= Task brief =
Search the material and gather each line with "part" in it.

= Data excerpt =
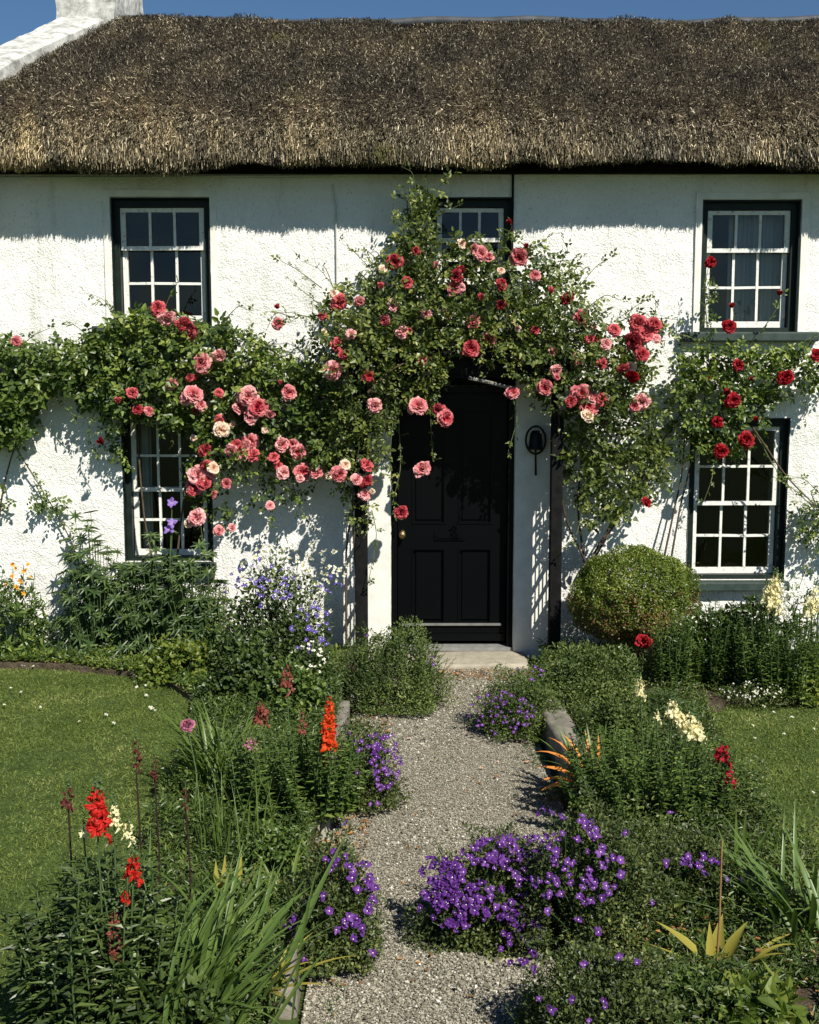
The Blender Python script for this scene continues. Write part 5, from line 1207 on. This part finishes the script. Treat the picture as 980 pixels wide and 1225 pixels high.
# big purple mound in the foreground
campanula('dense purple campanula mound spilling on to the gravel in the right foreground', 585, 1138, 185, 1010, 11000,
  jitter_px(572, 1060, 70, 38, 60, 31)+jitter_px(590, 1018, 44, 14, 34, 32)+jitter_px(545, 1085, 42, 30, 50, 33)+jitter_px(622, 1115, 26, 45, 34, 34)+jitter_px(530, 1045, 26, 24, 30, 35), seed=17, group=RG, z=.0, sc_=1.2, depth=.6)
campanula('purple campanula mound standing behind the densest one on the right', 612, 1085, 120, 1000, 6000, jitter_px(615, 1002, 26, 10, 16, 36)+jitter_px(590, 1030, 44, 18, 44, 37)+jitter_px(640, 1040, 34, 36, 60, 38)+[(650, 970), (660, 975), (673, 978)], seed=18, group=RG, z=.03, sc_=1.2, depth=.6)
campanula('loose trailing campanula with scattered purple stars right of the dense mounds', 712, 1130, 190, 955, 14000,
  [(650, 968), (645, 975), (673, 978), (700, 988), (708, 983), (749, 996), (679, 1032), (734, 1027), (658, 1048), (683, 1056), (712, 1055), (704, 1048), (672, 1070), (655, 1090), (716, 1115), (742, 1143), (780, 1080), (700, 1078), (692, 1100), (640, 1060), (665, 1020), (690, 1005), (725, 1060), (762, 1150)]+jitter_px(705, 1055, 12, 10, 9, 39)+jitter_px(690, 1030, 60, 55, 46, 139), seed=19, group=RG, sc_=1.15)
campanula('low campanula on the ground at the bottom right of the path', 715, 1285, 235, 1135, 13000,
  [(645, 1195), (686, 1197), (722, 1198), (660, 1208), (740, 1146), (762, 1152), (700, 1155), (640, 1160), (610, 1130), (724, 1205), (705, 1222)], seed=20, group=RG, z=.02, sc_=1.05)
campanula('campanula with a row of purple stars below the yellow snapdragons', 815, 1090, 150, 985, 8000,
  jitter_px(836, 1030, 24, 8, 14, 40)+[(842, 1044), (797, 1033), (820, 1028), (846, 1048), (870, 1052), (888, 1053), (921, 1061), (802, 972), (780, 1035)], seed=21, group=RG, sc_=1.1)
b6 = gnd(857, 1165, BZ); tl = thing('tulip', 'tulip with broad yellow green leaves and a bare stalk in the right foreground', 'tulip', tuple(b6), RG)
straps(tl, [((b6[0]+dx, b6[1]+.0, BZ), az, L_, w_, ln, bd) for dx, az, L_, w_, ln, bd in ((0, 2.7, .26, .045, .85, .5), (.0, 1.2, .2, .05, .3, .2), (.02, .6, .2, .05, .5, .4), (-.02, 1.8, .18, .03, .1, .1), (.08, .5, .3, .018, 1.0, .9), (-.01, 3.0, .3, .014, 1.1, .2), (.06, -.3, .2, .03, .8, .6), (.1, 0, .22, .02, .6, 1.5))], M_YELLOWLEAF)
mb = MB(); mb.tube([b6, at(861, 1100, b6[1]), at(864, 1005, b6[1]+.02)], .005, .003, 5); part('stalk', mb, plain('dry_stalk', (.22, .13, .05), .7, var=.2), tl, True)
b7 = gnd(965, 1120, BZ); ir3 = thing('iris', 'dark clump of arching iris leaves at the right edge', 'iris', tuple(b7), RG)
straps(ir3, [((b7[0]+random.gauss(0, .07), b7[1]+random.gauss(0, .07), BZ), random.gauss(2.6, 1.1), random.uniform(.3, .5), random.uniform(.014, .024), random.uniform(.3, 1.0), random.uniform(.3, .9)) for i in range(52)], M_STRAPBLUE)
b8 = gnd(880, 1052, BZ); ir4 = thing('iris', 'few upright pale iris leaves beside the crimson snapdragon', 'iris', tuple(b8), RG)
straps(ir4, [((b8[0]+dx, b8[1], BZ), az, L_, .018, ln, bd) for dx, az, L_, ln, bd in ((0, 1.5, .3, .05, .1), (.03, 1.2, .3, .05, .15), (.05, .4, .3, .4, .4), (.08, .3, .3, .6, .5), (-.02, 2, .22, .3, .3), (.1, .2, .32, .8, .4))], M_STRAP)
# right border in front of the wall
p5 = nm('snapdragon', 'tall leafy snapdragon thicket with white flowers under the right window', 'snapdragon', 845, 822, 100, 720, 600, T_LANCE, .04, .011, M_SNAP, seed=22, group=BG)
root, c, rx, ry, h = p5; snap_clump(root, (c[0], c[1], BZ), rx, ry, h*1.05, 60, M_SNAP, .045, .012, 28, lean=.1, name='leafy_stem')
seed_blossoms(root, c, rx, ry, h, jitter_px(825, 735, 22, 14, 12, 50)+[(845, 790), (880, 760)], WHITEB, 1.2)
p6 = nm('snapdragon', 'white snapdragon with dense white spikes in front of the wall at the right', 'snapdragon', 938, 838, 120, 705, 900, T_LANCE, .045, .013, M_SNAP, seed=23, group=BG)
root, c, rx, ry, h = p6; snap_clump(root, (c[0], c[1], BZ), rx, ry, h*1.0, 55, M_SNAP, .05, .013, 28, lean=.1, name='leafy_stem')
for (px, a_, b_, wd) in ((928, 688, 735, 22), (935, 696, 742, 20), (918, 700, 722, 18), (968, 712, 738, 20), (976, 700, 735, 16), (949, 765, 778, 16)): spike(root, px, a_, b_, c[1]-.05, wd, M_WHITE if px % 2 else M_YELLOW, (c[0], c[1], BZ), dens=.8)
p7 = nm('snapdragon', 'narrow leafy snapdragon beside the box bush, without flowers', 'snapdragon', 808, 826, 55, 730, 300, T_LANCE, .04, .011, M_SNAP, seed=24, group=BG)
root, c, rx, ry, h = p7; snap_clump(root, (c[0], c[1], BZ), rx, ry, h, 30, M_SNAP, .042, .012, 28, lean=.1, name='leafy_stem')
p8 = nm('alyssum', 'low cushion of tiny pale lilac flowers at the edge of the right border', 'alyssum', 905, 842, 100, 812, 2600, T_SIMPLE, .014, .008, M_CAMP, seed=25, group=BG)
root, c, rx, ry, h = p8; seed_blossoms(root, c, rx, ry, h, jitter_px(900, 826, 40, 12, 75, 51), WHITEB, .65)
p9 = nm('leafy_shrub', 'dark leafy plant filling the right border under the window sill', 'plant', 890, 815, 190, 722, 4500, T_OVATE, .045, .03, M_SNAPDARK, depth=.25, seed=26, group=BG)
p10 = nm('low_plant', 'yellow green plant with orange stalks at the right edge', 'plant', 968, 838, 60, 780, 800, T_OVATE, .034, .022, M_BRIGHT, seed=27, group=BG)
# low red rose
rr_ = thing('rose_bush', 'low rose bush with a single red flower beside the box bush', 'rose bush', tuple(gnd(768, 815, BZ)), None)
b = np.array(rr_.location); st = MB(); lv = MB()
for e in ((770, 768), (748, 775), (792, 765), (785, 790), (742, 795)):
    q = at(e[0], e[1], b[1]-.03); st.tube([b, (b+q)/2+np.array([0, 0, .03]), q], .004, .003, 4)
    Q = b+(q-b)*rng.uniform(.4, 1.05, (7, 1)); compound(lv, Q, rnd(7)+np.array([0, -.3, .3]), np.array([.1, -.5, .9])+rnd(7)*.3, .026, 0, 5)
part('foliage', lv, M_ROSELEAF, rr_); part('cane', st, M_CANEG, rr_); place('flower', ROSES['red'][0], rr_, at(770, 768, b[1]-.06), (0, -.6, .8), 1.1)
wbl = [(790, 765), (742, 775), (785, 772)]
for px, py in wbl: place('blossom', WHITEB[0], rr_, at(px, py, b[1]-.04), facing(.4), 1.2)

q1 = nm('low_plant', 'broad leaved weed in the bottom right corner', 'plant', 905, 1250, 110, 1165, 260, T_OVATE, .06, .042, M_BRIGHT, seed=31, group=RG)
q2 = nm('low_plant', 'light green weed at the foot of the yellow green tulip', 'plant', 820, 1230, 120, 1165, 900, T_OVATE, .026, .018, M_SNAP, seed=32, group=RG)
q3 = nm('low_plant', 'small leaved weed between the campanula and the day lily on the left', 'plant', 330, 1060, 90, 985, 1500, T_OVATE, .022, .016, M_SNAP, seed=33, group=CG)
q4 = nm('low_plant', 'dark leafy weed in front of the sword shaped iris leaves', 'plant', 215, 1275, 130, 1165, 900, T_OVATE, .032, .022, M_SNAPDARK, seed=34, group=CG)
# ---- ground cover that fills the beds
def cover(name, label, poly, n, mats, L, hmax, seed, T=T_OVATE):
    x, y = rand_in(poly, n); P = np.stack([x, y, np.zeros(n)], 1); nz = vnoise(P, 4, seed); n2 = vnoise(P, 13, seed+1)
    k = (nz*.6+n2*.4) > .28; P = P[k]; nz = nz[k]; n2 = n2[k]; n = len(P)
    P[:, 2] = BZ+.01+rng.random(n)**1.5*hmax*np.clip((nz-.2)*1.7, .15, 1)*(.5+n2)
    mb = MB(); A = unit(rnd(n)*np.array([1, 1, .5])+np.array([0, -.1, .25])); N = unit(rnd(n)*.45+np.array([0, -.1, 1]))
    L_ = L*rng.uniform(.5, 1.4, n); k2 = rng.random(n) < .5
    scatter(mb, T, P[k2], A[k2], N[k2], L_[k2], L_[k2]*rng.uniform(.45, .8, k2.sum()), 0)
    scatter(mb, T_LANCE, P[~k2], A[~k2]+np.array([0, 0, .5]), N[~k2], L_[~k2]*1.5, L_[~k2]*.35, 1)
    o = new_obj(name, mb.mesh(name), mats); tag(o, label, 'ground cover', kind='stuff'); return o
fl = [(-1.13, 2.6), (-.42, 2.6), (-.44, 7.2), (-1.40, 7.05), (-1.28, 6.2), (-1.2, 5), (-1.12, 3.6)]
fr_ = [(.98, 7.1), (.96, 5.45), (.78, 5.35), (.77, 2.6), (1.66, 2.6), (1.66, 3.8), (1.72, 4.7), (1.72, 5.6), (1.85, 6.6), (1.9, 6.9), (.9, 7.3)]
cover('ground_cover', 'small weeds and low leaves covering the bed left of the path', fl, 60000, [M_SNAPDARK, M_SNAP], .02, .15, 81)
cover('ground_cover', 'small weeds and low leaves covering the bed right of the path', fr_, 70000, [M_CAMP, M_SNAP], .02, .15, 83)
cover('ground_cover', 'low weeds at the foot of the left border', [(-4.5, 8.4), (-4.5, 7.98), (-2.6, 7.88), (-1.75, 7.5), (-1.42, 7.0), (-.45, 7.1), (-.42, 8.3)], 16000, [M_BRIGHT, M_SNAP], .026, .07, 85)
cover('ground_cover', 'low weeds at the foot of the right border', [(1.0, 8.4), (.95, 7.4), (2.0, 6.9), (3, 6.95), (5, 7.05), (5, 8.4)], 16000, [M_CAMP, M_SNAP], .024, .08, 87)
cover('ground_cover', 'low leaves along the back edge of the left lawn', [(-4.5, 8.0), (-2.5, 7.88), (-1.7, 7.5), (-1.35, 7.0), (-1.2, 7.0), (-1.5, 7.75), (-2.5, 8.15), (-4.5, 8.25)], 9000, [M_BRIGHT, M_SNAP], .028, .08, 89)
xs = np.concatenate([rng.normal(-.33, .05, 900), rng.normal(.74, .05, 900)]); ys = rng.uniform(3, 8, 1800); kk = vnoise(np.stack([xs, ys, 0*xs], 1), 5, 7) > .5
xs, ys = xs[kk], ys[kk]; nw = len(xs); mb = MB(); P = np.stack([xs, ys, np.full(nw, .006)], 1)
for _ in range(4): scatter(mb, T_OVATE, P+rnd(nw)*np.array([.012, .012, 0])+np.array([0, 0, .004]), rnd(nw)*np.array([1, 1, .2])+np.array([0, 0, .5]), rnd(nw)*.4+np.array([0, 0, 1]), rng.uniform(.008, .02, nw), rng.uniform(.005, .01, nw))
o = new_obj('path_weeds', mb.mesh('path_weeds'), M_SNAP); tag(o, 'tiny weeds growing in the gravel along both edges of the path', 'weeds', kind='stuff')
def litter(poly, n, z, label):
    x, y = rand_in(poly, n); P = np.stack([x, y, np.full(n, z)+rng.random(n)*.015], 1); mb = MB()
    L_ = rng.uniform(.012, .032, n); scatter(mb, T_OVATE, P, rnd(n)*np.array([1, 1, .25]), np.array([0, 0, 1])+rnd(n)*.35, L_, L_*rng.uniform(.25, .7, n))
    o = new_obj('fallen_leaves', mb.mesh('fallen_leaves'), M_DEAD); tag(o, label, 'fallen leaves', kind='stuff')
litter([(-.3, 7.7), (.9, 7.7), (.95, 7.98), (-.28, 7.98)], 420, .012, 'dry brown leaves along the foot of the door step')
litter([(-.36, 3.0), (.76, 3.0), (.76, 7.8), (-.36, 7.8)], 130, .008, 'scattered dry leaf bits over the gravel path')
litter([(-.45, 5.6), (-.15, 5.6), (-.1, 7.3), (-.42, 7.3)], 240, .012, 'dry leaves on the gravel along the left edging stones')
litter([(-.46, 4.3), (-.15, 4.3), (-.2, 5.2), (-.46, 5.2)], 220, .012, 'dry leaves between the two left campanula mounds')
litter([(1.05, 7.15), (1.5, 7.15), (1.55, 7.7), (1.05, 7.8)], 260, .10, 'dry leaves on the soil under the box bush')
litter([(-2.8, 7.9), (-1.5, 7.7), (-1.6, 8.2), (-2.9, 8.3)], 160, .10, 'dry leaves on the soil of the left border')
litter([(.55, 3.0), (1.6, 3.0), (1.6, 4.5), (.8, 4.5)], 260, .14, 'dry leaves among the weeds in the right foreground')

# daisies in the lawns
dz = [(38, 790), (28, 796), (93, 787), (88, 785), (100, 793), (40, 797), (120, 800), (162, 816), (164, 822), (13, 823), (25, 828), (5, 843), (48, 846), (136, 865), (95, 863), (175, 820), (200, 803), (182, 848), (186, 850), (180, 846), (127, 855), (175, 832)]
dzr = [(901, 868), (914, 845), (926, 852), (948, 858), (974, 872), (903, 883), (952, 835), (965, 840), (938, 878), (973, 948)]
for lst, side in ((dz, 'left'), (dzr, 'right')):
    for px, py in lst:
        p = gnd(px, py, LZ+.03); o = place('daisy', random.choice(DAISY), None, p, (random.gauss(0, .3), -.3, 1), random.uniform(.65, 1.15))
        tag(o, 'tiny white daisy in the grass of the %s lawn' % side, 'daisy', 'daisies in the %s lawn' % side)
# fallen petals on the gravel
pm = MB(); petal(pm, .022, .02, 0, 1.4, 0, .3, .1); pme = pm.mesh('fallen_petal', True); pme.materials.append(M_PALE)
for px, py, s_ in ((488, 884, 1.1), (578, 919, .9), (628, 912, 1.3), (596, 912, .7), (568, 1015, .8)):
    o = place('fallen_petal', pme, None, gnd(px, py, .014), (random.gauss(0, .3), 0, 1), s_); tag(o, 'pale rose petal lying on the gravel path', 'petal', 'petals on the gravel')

= Finished exercise =
The Blender Python script for this scene continues. Write part 5, from line 1207 on. This part finishes the script. Treat the picture as 980 pixels wide and 1225 pixels high.
mb = MB(); mb.tube([b6, at(861, 1100, b6[1]), at(864, 1005, b6[1]+.02)], .005, .003, 5); part('stalk', mb, plain('dry_stalk', (.22, .13, .05), .7, var=.2), tl, True)
part('foliage', lv, M_ROSELEAF, rr_); part('cane', st, M_CANEG, rr_); place('flower', ROSES['red'][0], rr_, at(770, 768, b[1]-.06), (0, -.6, .8), 1.1)